While pay-related metrics are not included in the 'core set' now, they are available on the wider platform, so companies will be able to report on them, Cho adds.
"This is just the beginning and we will be continuously reviewing the list as the market evolves, and the needs of companies and investors change," she says.
Something that respondents to the consultation did not comment on was the voluntary nature of the metrics. Asked whether they might become mandatory, Cho was non-committal. "Our current focus now is on onboarding listed companies onto the data portal. In time, we hope companies will see the value of disclosing ESG data that are consistent, comparable and accessible to their stakeholders."
Supporting smaller issuers
In any case, Kwan feels the current list of metrics could help focus the mind for first-time issuers. “It would be especially helpful for smaller issuers, or companies early in their sustainability reporting journey, to focus first on common material ESG metrics.”
This is something SGX is focused on. “The green bond as an instrument is still limited by the type of company,” Cho says, adding that corporates cannot come to the market unless they are of a certain size. Many companies that are right at the frontier of sustainable development, especially in emerging market contexts, she adds, are just not able to tap into that capital just yet.
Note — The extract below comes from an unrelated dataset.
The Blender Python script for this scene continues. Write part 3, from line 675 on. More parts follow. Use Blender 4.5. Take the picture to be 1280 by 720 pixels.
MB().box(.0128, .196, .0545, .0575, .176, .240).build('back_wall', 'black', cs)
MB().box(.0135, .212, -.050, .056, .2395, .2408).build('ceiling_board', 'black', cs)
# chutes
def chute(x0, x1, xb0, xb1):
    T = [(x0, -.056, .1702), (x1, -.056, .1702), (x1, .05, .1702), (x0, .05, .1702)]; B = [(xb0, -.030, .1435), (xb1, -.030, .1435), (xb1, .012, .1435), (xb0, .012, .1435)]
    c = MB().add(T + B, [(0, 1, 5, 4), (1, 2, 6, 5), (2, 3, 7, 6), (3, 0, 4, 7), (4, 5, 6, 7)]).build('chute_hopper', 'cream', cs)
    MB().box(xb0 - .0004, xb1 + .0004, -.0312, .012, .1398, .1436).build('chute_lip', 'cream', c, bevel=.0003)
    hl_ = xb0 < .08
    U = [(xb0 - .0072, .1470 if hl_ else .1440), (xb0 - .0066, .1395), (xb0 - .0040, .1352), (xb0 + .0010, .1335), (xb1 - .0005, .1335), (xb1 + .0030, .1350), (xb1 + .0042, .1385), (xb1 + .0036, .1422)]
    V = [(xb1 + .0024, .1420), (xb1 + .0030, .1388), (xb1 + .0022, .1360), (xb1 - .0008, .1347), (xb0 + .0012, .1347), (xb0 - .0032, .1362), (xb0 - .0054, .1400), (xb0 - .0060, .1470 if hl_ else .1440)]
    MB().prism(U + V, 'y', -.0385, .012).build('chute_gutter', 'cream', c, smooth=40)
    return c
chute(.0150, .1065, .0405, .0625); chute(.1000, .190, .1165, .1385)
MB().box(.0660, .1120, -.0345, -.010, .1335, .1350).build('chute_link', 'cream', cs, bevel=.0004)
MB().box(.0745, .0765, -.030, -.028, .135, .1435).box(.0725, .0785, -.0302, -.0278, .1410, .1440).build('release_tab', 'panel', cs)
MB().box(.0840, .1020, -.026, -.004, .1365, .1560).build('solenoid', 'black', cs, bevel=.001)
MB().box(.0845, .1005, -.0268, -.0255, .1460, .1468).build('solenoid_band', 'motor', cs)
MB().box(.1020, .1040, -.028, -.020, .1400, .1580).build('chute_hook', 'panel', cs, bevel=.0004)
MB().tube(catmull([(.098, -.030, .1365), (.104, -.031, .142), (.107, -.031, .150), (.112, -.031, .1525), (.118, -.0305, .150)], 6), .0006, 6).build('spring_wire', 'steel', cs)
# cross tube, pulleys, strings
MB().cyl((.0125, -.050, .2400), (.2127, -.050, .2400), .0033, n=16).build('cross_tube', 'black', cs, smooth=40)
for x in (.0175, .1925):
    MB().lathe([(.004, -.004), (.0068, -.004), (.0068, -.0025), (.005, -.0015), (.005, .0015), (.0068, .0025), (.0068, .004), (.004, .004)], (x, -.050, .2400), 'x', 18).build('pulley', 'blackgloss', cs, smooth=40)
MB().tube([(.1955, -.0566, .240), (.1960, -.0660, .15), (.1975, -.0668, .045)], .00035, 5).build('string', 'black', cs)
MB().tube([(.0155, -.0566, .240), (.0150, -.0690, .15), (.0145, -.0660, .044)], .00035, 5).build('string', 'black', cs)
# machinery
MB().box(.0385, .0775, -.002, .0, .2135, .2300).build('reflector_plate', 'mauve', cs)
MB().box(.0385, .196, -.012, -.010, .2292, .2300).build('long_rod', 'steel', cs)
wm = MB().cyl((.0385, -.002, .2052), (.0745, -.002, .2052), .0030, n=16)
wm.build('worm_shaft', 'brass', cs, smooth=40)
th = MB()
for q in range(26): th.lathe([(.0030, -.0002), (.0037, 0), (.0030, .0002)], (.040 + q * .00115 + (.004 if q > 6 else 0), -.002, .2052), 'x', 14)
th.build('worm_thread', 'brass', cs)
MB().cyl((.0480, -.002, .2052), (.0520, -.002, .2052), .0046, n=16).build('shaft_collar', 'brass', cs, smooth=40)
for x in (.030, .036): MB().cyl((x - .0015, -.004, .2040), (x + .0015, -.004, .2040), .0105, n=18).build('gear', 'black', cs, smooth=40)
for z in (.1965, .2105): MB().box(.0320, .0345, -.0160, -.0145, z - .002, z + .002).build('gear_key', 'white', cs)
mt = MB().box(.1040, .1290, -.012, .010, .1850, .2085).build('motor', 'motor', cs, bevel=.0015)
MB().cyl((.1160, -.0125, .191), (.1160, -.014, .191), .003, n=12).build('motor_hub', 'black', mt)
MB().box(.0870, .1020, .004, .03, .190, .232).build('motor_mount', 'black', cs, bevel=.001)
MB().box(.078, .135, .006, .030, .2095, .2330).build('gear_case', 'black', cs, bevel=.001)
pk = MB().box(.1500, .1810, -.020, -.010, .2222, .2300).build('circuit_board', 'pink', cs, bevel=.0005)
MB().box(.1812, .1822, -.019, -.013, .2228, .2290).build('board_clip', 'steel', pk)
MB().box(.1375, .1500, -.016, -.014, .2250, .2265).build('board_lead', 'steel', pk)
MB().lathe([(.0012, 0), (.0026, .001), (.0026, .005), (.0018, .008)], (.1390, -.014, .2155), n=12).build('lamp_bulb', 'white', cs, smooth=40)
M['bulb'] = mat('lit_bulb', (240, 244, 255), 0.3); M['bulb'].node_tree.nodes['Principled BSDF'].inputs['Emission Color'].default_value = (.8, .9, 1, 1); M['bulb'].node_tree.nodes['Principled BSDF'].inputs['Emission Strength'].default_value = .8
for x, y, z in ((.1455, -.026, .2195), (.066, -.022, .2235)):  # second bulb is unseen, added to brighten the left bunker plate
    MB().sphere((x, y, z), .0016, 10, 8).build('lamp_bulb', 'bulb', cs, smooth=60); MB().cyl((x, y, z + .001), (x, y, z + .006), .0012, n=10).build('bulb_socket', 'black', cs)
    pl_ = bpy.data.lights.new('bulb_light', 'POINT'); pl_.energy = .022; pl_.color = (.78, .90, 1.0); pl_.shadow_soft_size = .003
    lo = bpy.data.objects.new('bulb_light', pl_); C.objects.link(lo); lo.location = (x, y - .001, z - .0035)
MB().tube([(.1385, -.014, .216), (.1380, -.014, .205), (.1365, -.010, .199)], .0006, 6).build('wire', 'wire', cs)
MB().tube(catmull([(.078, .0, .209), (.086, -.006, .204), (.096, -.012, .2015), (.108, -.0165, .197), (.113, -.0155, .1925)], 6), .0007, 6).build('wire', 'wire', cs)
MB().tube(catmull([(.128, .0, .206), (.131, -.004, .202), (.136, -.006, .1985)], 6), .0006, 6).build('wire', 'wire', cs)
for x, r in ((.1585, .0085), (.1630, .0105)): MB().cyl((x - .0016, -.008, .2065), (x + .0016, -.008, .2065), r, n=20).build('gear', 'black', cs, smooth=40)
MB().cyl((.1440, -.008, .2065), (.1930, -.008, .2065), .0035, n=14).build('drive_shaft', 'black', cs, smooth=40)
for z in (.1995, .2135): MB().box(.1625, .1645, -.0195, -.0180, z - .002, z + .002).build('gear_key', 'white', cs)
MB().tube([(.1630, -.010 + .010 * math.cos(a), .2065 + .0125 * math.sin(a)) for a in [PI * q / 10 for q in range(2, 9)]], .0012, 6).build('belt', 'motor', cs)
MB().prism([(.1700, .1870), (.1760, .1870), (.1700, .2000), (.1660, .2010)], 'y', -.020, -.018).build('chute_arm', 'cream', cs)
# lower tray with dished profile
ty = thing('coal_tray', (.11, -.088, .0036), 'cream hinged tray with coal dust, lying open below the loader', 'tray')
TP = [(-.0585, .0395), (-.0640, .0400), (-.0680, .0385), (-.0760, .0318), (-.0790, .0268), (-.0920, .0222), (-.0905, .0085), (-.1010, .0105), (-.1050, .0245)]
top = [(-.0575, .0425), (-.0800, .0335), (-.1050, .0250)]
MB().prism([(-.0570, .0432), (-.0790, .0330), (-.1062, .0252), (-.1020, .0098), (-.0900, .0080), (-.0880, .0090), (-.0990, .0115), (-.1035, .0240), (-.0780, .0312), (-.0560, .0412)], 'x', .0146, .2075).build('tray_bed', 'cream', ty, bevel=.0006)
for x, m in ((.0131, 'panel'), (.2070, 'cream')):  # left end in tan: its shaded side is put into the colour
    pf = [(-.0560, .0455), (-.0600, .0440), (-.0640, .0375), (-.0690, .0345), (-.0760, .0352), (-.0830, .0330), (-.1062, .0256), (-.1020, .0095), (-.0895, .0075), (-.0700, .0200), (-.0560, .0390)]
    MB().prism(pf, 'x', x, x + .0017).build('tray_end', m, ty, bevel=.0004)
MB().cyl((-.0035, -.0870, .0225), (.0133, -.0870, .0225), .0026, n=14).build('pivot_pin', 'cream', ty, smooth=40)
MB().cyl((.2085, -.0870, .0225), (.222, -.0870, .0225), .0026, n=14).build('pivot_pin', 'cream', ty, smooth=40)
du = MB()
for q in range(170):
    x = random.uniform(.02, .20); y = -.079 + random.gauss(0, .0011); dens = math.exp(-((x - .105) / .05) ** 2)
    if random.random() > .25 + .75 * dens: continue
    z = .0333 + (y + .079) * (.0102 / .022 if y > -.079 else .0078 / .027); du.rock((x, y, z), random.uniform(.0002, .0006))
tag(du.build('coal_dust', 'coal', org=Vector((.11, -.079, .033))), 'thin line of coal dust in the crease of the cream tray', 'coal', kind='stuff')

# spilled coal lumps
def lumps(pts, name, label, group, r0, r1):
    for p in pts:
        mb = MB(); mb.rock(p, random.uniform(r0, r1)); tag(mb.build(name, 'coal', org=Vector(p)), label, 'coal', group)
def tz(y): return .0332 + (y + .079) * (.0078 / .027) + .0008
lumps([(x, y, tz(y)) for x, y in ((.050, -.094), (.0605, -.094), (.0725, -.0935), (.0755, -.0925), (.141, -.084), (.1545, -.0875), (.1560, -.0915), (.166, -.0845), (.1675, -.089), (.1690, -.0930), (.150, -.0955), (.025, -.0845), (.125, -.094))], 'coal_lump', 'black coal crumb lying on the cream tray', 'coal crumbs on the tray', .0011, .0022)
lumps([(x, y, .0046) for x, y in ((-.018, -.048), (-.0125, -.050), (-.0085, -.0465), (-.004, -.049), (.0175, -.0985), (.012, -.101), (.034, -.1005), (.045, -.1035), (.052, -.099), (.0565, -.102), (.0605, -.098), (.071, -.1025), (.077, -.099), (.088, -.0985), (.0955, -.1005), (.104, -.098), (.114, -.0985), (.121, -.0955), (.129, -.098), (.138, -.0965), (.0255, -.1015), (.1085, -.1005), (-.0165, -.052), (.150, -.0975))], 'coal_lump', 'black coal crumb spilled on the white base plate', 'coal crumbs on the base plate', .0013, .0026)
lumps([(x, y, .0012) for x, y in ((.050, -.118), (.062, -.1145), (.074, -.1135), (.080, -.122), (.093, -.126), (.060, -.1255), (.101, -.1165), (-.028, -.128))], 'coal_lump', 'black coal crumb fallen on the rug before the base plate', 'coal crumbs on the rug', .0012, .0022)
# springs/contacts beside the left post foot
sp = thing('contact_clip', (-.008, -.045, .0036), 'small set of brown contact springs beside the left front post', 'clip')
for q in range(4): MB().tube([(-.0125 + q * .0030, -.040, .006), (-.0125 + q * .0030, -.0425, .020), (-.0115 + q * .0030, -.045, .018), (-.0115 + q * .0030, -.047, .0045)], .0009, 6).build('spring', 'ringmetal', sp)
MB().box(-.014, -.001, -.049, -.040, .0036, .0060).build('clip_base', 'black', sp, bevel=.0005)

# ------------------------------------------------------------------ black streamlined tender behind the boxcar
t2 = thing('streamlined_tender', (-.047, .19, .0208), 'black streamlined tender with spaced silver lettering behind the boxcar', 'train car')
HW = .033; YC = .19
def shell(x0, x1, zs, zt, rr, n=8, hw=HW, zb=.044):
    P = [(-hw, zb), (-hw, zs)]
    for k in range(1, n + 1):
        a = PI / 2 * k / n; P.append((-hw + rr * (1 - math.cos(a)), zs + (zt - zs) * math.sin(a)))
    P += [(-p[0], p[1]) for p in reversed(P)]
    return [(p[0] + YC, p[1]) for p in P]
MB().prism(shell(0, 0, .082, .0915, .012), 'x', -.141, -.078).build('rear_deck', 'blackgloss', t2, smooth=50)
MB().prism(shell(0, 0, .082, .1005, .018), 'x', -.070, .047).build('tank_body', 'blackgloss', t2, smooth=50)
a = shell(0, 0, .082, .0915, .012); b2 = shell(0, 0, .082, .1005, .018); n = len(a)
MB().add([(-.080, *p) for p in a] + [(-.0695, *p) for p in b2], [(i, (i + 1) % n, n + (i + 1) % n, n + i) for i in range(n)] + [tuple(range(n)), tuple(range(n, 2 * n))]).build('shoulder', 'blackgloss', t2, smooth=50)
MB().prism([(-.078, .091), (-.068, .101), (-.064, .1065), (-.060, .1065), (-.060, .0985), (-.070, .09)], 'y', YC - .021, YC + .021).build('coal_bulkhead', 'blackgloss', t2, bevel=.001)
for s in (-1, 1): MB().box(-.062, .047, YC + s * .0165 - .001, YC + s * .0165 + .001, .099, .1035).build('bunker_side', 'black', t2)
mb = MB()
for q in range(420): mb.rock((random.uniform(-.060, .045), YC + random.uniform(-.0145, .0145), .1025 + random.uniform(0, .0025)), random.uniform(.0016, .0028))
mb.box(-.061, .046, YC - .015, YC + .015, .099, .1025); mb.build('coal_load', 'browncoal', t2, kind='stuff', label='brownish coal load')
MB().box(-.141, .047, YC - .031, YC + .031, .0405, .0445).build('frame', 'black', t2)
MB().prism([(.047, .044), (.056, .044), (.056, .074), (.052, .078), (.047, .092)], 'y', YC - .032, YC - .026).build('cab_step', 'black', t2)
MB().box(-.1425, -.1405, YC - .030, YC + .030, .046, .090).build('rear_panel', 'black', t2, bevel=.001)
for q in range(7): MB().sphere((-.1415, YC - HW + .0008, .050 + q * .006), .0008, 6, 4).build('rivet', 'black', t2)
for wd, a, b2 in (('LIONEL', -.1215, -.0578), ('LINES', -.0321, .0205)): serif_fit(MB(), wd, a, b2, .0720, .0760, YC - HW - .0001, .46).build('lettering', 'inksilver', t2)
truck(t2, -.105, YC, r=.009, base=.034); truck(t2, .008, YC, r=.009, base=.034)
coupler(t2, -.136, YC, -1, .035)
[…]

An estimated $200bn a year of green investment will be needed in the Asean region until 2030 if the region is to have any chance of achieving the UN’s Sustainable Development Goals by 2030, according to a November 2017 report from Singaporean bank DBS and the UN Environment Inquiry into the Design of a Sustainable Financial System.
Getting new issuers to market can help achieve this, Cho says. That is, of course, assuming that the capital raised from such bonds reaches the right destinations – for which exchanges must bear some responsibility. Enforcing sufficient transparency, as SGX is seeking to do, seems eminently sensible.